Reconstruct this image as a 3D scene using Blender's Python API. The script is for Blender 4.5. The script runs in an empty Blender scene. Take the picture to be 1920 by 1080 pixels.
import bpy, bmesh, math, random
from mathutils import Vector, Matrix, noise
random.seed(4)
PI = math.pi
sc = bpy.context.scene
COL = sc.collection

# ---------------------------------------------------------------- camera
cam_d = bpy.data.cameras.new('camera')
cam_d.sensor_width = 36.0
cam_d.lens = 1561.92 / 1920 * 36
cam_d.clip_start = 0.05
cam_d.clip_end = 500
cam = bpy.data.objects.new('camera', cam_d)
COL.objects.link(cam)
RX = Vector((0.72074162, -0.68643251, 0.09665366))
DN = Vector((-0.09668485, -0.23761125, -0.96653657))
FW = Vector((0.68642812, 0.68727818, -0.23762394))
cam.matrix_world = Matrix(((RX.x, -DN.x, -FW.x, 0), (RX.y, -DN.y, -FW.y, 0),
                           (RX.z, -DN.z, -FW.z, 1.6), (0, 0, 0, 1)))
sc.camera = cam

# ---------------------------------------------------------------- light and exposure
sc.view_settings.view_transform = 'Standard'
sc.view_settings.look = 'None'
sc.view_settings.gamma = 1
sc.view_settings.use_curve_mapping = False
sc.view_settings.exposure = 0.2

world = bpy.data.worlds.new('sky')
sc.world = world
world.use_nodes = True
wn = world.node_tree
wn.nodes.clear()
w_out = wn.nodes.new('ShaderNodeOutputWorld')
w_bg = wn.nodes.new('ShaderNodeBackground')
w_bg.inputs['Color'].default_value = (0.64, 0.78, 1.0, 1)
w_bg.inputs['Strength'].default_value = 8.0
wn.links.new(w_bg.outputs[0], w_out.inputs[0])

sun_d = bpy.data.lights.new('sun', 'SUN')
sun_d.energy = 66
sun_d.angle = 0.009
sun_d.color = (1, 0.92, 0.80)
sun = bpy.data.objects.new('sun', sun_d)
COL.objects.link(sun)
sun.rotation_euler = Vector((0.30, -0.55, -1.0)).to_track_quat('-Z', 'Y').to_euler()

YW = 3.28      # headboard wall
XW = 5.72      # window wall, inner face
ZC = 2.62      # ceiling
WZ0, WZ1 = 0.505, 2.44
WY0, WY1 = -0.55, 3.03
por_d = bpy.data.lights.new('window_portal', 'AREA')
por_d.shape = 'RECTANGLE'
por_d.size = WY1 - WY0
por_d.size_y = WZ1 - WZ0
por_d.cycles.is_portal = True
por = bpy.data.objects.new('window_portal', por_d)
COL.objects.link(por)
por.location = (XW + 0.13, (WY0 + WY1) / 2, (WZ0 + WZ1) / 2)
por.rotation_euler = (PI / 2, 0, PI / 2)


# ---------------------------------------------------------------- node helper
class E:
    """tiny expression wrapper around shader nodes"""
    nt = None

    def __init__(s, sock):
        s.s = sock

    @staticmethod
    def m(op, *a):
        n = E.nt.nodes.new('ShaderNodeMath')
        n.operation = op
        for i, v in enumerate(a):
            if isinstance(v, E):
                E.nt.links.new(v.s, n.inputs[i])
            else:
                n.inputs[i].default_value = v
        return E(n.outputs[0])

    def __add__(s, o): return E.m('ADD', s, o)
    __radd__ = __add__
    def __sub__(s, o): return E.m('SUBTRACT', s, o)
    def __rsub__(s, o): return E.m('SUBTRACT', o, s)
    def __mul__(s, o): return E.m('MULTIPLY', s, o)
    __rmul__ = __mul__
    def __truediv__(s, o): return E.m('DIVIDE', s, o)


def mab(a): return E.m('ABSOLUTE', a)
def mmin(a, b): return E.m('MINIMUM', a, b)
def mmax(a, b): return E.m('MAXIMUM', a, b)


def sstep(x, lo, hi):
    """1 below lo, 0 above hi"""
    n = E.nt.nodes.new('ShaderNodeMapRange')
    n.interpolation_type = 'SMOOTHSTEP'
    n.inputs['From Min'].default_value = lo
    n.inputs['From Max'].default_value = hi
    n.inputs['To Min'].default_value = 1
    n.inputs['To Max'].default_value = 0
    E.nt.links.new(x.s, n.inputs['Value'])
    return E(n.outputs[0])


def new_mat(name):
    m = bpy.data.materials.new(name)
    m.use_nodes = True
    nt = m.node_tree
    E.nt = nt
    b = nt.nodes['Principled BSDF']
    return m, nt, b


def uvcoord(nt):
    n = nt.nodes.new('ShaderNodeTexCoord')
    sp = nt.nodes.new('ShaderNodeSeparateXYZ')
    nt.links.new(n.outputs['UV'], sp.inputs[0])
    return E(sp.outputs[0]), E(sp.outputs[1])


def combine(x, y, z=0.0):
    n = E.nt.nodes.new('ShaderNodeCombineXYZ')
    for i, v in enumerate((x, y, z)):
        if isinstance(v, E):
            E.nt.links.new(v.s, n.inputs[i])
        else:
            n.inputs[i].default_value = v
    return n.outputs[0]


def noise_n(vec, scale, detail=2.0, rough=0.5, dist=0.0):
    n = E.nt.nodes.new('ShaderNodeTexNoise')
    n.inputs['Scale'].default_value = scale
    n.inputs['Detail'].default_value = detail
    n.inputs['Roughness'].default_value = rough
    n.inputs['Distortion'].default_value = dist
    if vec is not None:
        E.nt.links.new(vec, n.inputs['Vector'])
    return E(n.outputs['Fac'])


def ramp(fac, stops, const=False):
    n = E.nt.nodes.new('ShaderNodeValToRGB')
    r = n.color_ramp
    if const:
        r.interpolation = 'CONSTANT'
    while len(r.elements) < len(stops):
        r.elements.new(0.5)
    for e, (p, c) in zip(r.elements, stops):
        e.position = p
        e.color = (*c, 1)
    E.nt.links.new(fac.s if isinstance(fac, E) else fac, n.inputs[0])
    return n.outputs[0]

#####

## DIRECTION:
Write out each line of the data above again, exactly as given.

## THE COMPLETED TASK:
Reconstruct this image as a 3D scene using Blender's Python API. The script is for Blender 4.5. The script runs in an empty Blender scene. Take the picture to be 1920 by 1080 pixels.
import bpy, bmesh, math, random
from mathutils import Vector, Matrix, noise
random.seed(4)
PI = math.pi
sc = bpy.context.scene
COL = sc.collection

# ---------------------------------------------------------------- camera
cam_d = bpy.data.cameras.new('camera')
cam_d.sensor_width = 36.0
cam_d.lens = 1561.92 / 1920 * 36
cam_d.clip_start = 0.05
cam_d.clip_end = 500
cam = bpy.data.objects.new('camera', cam_d)
COL.objects.link(cam)
RX = Vector((0.72074162, -0.68643251, 0.09665366))
DN = Vector((-0.09668485, -0.23761125, -0.96653657))
FW = Vector((0.68642812, 0.68727818, -0.23762394))
cam.matrix_world = Matrix(((RX.x, -DN.x, -FW.x, 0), (RX.y, -DN.y, -FW.y, 0),
                           (RX.z, -DN.z, -FW.z, 1.6), (0, 0, 0, 1)))
sc.camera = cam

# ---------------------------------------------------------------- light and exposure
sc.view_settings.view_transform = 'Standard'
sc.view_settings.look = 'None'
sc.view_settings.gamma = 1
sc.view_settings.use_curve_mapping = False
sc.view_settings.exposure = 0.2

world = bpy.data.worlds.new('sky')
sc.world = world
world.use_nodes = True
wn = world.node_tree
wn.nodes.clear()
w_out = wn.nodes.new('ShaderNodeOutputWorld')
w_bg = wn.nodes.new('ShaderNodeBackground')
w_bg.inputs['Color'].default_value = (0.64, 0.78, 1.0, 1)
w_bg.inputs['Strength'].default_value = 8.0
wn.links.new(w_bg.outputs[0], w_out.inputs[0])

sun_d = bpy.data.lights.new('sun', 'SUN')
sun_d.energy = 66
sun_d.angle = 0.009
sun_d.color = (1, 0.92, 0.80)
sun = bpy.data.objects.new('sun', sun_d)
COL.objects.link(sun)
sun.rotation_euler = Vector((0.30, -0.55, -1.0)).to_track_quat('-Z', 'Y').to_euler()

YW = 3.28      # headboard wall
XW = 5.72      # window wall, inner face
ZC = 2.62      # ceiling
WZ0, WZ1 = 0.505, 2.44
WY0, WY1 = -0.55, 3.03
por_d = bpy.data.lights.new('window_portal', 'AREA')
por_d.shape = 'RECTANGLE'
por_d.size = WY1 - WY0
por_d.size_y = WZ1 - WZ0
por_d.cycles.is_portal = True
por = bpy.data.objects.new('window_portal', por_d)
COL.objects.link(por)
por.location = (XW + 0.13, (WY0 + WY1) / 2, (WZ0 + WZ1) / 2)
por.rotation_euler = (PI / 2, 0, PI / 2)


# ---------------------------------------------------------------- node helper
class E:
    """tiny expression wrapper around shader nodes"""
    nt = None

    def __init__(s, sock):
        s.s = sock

    @staticmethod
    def m(op, *a):
        n = E.nt.nodes.new('ShaderNodeMath')
        n.operation = op
        for i, v in enumerate(a):
            if isinstance(v, E):
                E.nt.links.new(v.s, n.inputs[i])
            else:
                n.inputs[i].default_value = v
        return E(n.outputs[0])

    def __add__(s, o): return E.m('ADD', s, o)
    __radd__ = __add__
    def __sub__(s, o): return E.m('SUBTRACT', s, o)
    def __rsub__(s, o): return E.m('SUBTRACT', o, s)
    def __mul__(s, o): return E.m('MULTIPLY', s, o)
    __rmul__ = __mul__
    def __truediv__(s, o): return E.m('DIVIDE', s, o)


def mab(a): return E.m('ABSOLUTE', a)
def mmin(a, b): return E.m('MINIMUM', a, b)
def mmax(a, b): return E.m('MAXIMUM', a, b)


def sstep(x, lo, hi):
    """1 below lo, 0 above hi"""
    n = E.nt.nodes.new('ShaderNodeMapRange')
    n.interpolation_type = 'SMOOTHSTEP'
    n.inputs['From Min'].default_value = lo
    n.inputs['From Max'].default_value = hi
    n.inputs['To Min'].default_value = 1
    n.inputs['To Max'].default_value = 0
    E.nt.links.new(x.s, n.inputs['Value'])
    return E(n.outputs[0])


def new_mat(name):
    m = bpy.data.materials.new(name)
    m.use_nodes = True
    nt = m.node_tree
    E.nt = nt
    b = nt.nodes['Principled BSDF']
    return m, nt, b


def uvcoord(nt):
    n = nt.nodes.new('ShaderNodeTexCoord')
    sp = nt.nodes.new('ShaderNodeSeparateXYZ')
    nt.links.new(n.outputs['UV'], sp.inputs[0])
    return E(sp.outputs[0]), E(sp.outputs[1])


def combine(x, y, z=0.0):
    n = E.nt.nodes.new('ShaderNodeCombineXYZ')
    for i, v in enumerate((x, y, z)):
        if isinstance(v, E):
            E.nt.links.new(v.s, n.inputs[i])
        else:
            n.inputs[i].default_value = v
    return n.outputs[0]


def noise_n(vec, scale, detail=2.0, rough=0.5, dist=0.0):
    n = E.nt.nodes.new('ShaderNodeTexNoise')
    n.inputs['Scale'].default_value = scale
    n.inputs['Detail'].default_value = detail
    n.inputs['Roughness'].default_value = rough
    n.inputs['Distortion'].default_value = dist
    if vec is not None:
        E.nt.links.new(vec, n.inputs['Vector'])
    return E(n.outputs['Fac'])


def ramp(fac, stops, const=False):
    n = E.nt.nodes.new('ShaderNodeValToRGB')
    r = n.color_ramp
    if const:
        r.interpolation = 'CONSTANT'
    while len(r.elements) < len(stops):
        r.elements.new(0.5)
    for e, (p, c) in zip(r.elements, stops):
        e.position = p
        e.color = (*c, 1)
    E.nt.links.new(fac.s if isinstance(fac, E) else fac, n.inputs[0])
    return n.outputs[0]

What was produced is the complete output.